What needs to happen

The introduction to the draft plan states:

Nature comes first here, and wildlife continues to flourish largely undisturbed by human intervention.

Instead of changing that, SNH’s proposed management plan for Inverseshie should re-affirm its current policy of no intervention except to cull deer and then commit to using this as an example for other areas in the Cairngorms, including its partners in Cairngorms Connect.

3 Comments on “SNH’s plans for the Invereshie National Nature Reserve – gardening in the Cairngorms?

  1. Spot on. Dick Balharry would be turning in his grave if he realised how SNH were becoming the Cairngorms gardeners. SNH needs a fundamental re-think of their new policy and recognise that present levels of natural regeneration on the NNR are perfectly adequate and do not need manipulating through planting. Patience and continued control of red deer numbers is all that is needed in this wildest part of the UK. Otherwise they will find themselves before the European Commission trying to explain why they are failing to comply with international policies for the protection of wildlife habitat and wild land.

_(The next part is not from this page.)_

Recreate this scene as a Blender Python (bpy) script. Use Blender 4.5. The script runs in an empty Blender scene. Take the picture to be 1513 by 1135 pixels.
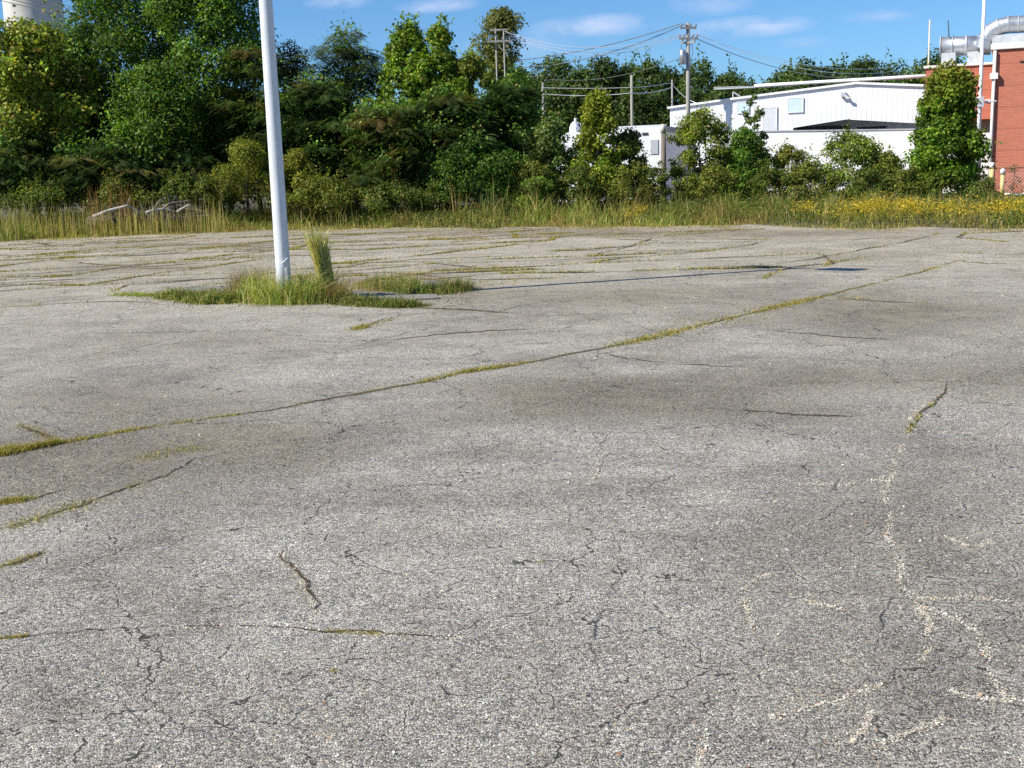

  2. This interference is unwarranted and the only reason can be that people wish to see quick results without having the patience to let nature take its course. One only needs to look at the southern edge of the park in Glen Quoich to see what can be achieved with proper deer management and minimal fencing. No doubt there will be grants available so the mighty dollar calls the tune once again.

  3. I agree. Is this yet another example of SNH failing in their duty to manage deer numbers and now scrambling around to disguise the fact? Serious control, not spread over ten years, to get deer numbers in the area down to sensible levels will mean that there is no need for gardening. A walk across parts of the Glenfeshie estate shows what can be achieved with proper control of deer numbers. A natural tree line needs to evolve naturally.